*What to do*
Output the material exactly, but drop every image it holds.

--- Start Data lines ---

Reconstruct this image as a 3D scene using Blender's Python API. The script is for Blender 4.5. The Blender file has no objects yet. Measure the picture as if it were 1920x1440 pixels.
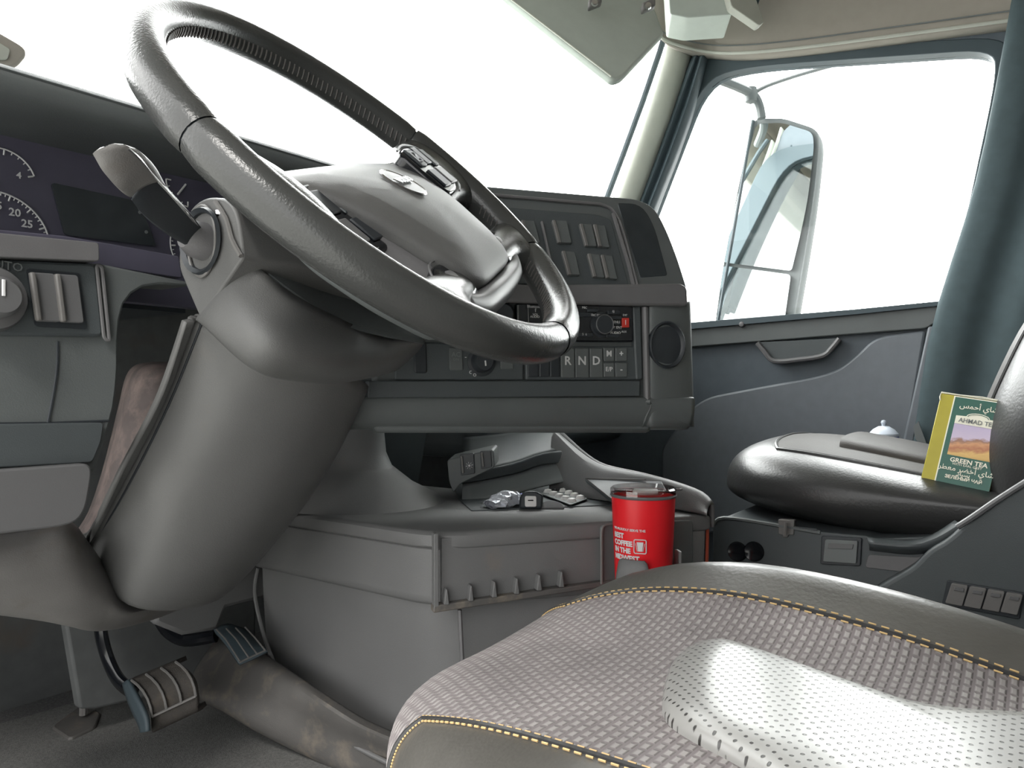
import bpy, bmesh, math, random
from mathutils import Vector, Matrix
random.seed(7)
scn = bpy.context.scene
V = Vector
# ------------------------------------------------------------------ camera
CAM = V((-.95, 0, .52)); FPX = 1400.0; AZ = math.radians(35.5); HV = 730.0
FW = V((math.cos(AZ), math.sin(AZ), 0)); RT = V((math.sin(AZ), -math.cos(AZ), 0)); UP = V((0, 0, 1))
cd = bpy.data.cameras.new('camera'); cam = bpy.data.objects.new('camera', cd); scn.collection.objects.link(cam)
cd.sensor_fit = 'HORIZONTAL'; cd.sensor_width = 36; cd.lens = 36 * FPX / 1920; cd.clip_start = .02; cd.clip_end = 300
cd.shift_y = (HV - 720) / 1920
cam.matrix_world = Matrix((RT, UP, -FW)).transposed().to_4x4(); cam.location = CAM
scn.camera = cam
# ------------------------------------------------------------------ sky and exposure
scn.view_settings.view_transform = 'Standard'; scn.view_settings.look = 'None'
scn.view_settings.gamma = 1; scn.view_settings.use_curve_mapping = False
scn.view_settings.exposure = 1.72
wd = bpy.data.worlds.new('overcast_sky'); scn.world = wd; wd.use_nodes = True
nt = wd.node_tree; nt.nodes.clear()
wo = nt.nodes.new('ShaderNodeOutputWorld'); bg = nt.nodes.new('ShaderNodeBackground')
tc = nt.nodes.new('ShaderNodeTexCoord'); dp = nt.nodes.new('ShaderNodeVectorMath'); dp.operation = 'DOT_PRODUCT'
dp.inputs[1].default_value = V((.35, -.93, .1)).normalized()      # the clear, dimmer part of the sky lies behind the truck
mr = nt.nodes.new('ShaderNodeMapRange'); mr.inputs[1].default_value = .35; mr.inputs[2].default_value = .62
nz = nt.nodes.new('ShaderNodeTexNoise'); nz.inputs['Scale'].default_value = 3.5
mx = nt.nodes.new('ShaderNodeMix'); mx.data_type = 'RGBA'
cl = nt.nodes.new('ShaderNodeMix'); cl.data_type = 'RGBA'
cl.inputs[6].default_value = (.17, .23, .24, 1); cl.inputs[7].default_value = (.27, .30, .30, 1)
SKY = 5.0
mx.inputs[6].default_value = (SKY, SKY * 1.0, SKY * .99, 1)
L = nt.links.new
dp2 = nt.nodes.new('ShaderNodeVectorMath'); dp2.operation = 'DOT_PRODUCT'; dp2.inputs[1].default_value = V((-.95, -.3, 0)).normalized()
mr2 = nt.nodes.new('ShaderNodeMapRange'); mr2.inputs[1].default_value = -.1; mr2.inputs[2].default_value = .6; mr2.inputs[3].default_value = 1; mr2.inputs[4].default_value = .20
L(tc.outputs['Generated'], dp2.inputs[0]); L(dp2.outputs['Value'], mr2.inputs[0]); L(mr2.outputs[0], bg.inputs[1])
L(tc.outputs['Generated'], dp.inputs[0]); L(dp.outputs['Value'], mr.inputs[0]); L(mr.outputs[0], mx.inputs[0])
L(tc.outputs['Generated'], nz.inputs['Vector']); L(nz.outputs[0], cl.inputs[0]); L(cl.outputs[2], mx.inputs[7])
L(mx.outputs[2], bg.inputs[0]); L(bg.outputs[0], wo.inputs[0])
sd = bpy.data.lights.new('sun', 'SUN'); sd.energy = 0.5; sd.angle = math.radians(12); sd.color = (1, .97, .92)
so = bpy.data.objects.new('sun', sd); scn.collection.objects.link(so)
so.rotation_euler = V((.62, .42, -.80)).to_track_quat('-Z', 'Y').to_euler()

# ------------------------------------------------------------------ helpers
def ray(u, v): return FW + RT * ((u - 960) / FPX) + UP * ((HV - v) / FPX)
def W(u, v, t): return CAM + ray(u, v) * t
def PL(u, v, p, n):
    d = ray(u, v); n = V(n); return CAM + d * ((V(p) - CAM).dot(n) / d.dot(n))
def PX(x, *uv): return [PL(u, v, (x, 0, 0), (1, 0, 0)) for u, v in uv]
def PY(y, *uv): return [PL(u, v, (0, y, 0), (0, 1, 0)) for u, v in uv]
def PZ(z, *uv): return [PL(u, v, (0, 0, z), (0, 0, 1)) for u, v in uv]
def lin(c):
    c = c / 255.; return c / 12.92 if c <= .04045 else ((c + .055) / 1.055) ** 2.4
def col(r, g, b): return (lin(r), lin(g), lin(b), 1)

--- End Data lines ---

*Problem solution*
Reconstruct this image as a 3D scene using Blender's Python API. The script is for Blender 4.5. The Blender file has no objects yet. Measure the picture as if it were 1920x1440 pixels.
import bpy, bmesh, math, random
from mathutils import Vector, Matrix
random.seed(7)
scn = bpy.context.scene
V = Vector
# ------------------------------------------------------------------ camera
CAM = V((-.95, 0, .52)); FPX = 1400.0; AZ = math.radians(35.5); HV = 730.0
FW = V((math.cos(AZ), math.sin(AZ), 0)); RT = V((math.sin(AZ), -math.cos(AZ), 0)); UP = V((0, 0, 1))
cd = bpy.data.cameras.new('camera'); cam = bpy.data.objects.new('camera', cd); scn.collection.objects.link(cam)
cd.sensor_fit = 'HORIZONTAL'; cd.sensor_width = 36; cd.lens = 36 * FPX / 1920; cd.clip_start = .02; cd.clip_end = 300
cd.shift_y = (HV - 720) / 1920
cam.matrix_world = Matrix((RT, UP, -FW)).transposed().to_4x4(); cam.location = CAM
scn.camera = cam
# ------------------------------------------------------------------ sky and exposure
scn.view_settings.view_transform = 'Standard'; scn.view_settings.look = 'None'
scn.view_settings.gamma = 1; scn.view_settings.use_curve_mapping = False
scn.view_settings.exposure = 1.72
wd = bpy.data.worlds.new('overcast_sky'); scn.world = wd; wd.use_nodes = True
nt = wd.node_tree; nt.nodes.clear()
wo = nt.nodes.new('ShaderNodeOutputWorld'); bg = nt.nodes.new('ShaderNodeBackground')
tc = nt.nodes.new('ShaderNodeTexCoord'); dp = nt.nodes.new('ShaderNodeVectorMath'); dp.operation = 'DOT_PRODUCT'
dp.inputs[1].default_value = V((.35, -.93, .1)).normalized()      # the clear, dimmer part of the sky lies behind the truck
mr = nt.nodes.new('ShaderNodeMapRange'); mr.inputs[1].default_value = .35; mr.inputs[2].default_value = .62
nz = nt.nodes.new('ShaderNodeTexNoise'); nz.inputs['Scale'].default_value = 3.5
mx = nt.nodes.new('ShaderNodeMix'); mx.data_type = 'RGBA'
cl = nt.nodes.new('ShaderNodeMix'); cl.data_type = 'RGBA'
cl.inputs[6].default_value = (.17, .23, .24, 1); cl.inputs[7].default_value = (.27, .30, .30, 1)
SKY = 5.0
mx.inputs[6].default_value = (SKY, SKY * 1.0, SKY * .99, 1)
L = nt.links.new
dp2 = nt.nodes.new('ShaderNodeVectorMath'); dp2.operation = 'DOT_PRODUCT'; dp2.inputs[1].default_value = V((-.95, -.3, 0)).normalized()
mr2 = nt.nodes.new('ShaderNodeMapRange'); mr2.inputs[1].default_value = -.1; mr2.inputs[2].default_value = .6; mr2.inputs[3].default_value = 1; mr2.inputs[4].default_value = .20
L(tc.outputs['Generated'], dp2.inputs[0]); L(dp2.outputs['Value'], mr2.inputs[0]); L(mr2.outputs[0], bg.inputs[1])
L(tc.outputs['Generated'], dp.inputs[0]); L(dp.outputs['Value'], mr.inputs[0]); L(mr.outputs[0], mx.inputs[0])
L(tc.outputs['Generated'], nz.inputs['Vector']); L(nz.outputs[0], cl.inputs[0]); L(cl.outputs[2], mx.inputs[7])
L(mx.outputs[2], bg.inputs[0]); L(bg.outputs[0], wo.inputs[0])
sd = bpy.data.lights.new('sun', 'SUN'); sd.energy = 0.5; sd.angle = math.radians(12); sd.color = (1, .97, .92)
so = bpy.data.objects.new('sun', sd); scn.collection.objects.link(so)
so.rotation_euler = V((.62, .42, -.80)).to_track_quat('-Z', 'Y').to_euler()

# ------------------------------------------------------------------ helpers
def ray(u, v): return FW + RT * ((u - 960) / FPX) + UP * ((HV - v) / FPX)
def W(u, v, t): return CAM + ray(u, v) * t
def PL(u, v, p, n):
    d = ray(u, v); n = V(n); return CAM + d * ((V(p) - CAM).dot(n) / d.dot(n))
def PX(x, *uv): return [PL(u, v, (x, 0, 0), (1, 0, 0)) for u, v in uv]
def PY(y, *uv): return [PL(u, v, (0, y, 0), (0, 1, 0)) for u, v in uv]
def PZ(z, *uv): return [PL(u, v, (0, 0, z), (0, 0, 1)) for u, v in uv]
def lin(c):
    c = c / 255.; return c / 12.92 if c <= .04045 else ((c + .055) / 1.055) ** 2.4
def col(r, g, b): return (lin(r), lin(g), lin(b), 1)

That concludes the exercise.